Entries with scene source code
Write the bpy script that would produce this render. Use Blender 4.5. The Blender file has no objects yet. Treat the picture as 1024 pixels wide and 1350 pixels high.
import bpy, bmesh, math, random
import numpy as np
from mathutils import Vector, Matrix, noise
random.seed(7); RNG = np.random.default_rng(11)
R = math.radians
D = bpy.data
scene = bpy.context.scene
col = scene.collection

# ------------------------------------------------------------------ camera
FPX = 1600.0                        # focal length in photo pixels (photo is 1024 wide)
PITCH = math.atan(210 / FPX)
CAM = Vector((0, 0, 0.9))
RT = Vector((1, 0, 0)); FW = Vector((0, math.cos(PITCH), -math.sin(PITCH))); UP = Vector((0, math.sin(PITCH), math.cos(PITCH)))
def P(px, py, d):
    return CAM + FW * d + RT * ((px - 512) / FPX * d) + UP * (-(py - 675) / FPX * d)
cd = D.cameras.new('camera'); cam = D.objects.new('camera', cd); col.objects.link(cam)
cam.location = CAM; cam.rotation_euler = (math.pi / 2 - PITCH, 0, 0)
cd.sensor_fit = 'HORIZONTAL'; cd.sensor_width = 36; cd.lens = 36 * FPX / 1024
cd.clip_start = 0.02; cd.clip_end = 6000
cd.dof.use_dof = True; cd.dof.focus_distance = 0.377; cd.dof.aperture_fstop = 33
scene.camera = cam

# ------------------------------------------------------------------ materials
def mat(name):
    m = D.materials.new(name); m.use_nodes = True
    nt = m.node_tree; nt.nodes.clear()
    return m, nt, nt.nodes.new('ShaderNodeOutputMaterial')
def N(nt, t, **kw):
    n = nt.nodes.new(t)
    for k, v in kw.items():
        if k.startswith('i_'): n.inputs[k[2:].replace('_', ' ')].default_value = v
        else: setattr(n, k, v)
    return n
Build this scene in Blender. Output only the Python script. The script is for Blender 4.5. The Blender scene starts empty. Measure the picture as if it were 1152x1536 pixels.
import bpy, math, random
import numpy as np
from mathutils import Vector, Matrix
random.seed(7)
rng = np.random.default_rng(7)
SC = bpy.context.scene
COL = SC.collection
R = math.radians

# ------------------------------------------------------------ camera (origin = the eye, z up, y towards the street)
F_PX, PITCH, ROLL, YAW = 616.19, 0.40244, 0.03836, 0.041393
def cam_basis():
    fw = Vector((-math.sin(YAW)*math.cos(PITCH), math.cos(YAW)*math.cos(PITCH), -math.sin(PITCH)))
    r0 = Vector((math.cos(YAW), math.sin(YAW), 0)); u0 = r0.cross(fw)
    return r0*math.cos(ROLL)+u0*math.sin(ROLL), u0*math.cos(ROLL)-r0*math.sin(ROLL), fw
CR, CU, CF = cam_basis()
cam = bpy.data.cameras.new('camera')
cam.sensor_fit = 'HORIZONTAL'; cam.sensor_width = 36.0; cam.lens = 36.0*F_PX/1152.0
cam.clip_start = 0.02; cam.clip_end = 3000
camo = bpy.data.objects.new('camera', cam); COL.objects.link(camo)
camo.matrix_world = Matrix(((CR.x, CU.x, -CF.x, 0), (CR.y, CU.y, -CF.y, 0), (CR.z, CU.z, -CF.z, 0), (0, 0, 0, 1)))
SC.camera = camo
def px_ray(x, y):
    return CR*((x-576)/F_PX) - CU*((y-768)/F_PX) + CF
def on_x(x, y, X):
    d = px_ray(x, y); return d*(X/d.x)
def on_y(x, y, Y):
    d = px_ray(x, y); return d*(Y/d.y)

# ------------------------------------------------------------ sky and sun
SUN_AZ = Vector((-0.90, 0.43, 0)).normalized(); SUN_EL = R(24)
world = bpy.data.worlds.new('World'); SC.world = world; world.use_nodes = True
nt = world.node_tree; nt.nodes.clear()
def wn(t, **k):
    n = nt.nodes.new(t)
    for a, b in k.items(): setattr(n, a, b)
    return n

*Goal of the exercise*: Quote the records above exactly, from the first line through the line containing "col = scene.collection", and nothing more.

*Completed exercise*:
Write the bpy script that would produce this render. Use Blender 4.5. The Blender file has no objects yet. Treat the picture as 1024 pixels wide and 1350 pixels high.
import bpy, bmesh, math, random
import numpy as np
from mathutils import Vector, Matrix, noise
random.seed(7); RNG = np.random.default_rng(11)
R = math.radians
D = bpy.data
scene = bpy.context.scene
col = scene.collection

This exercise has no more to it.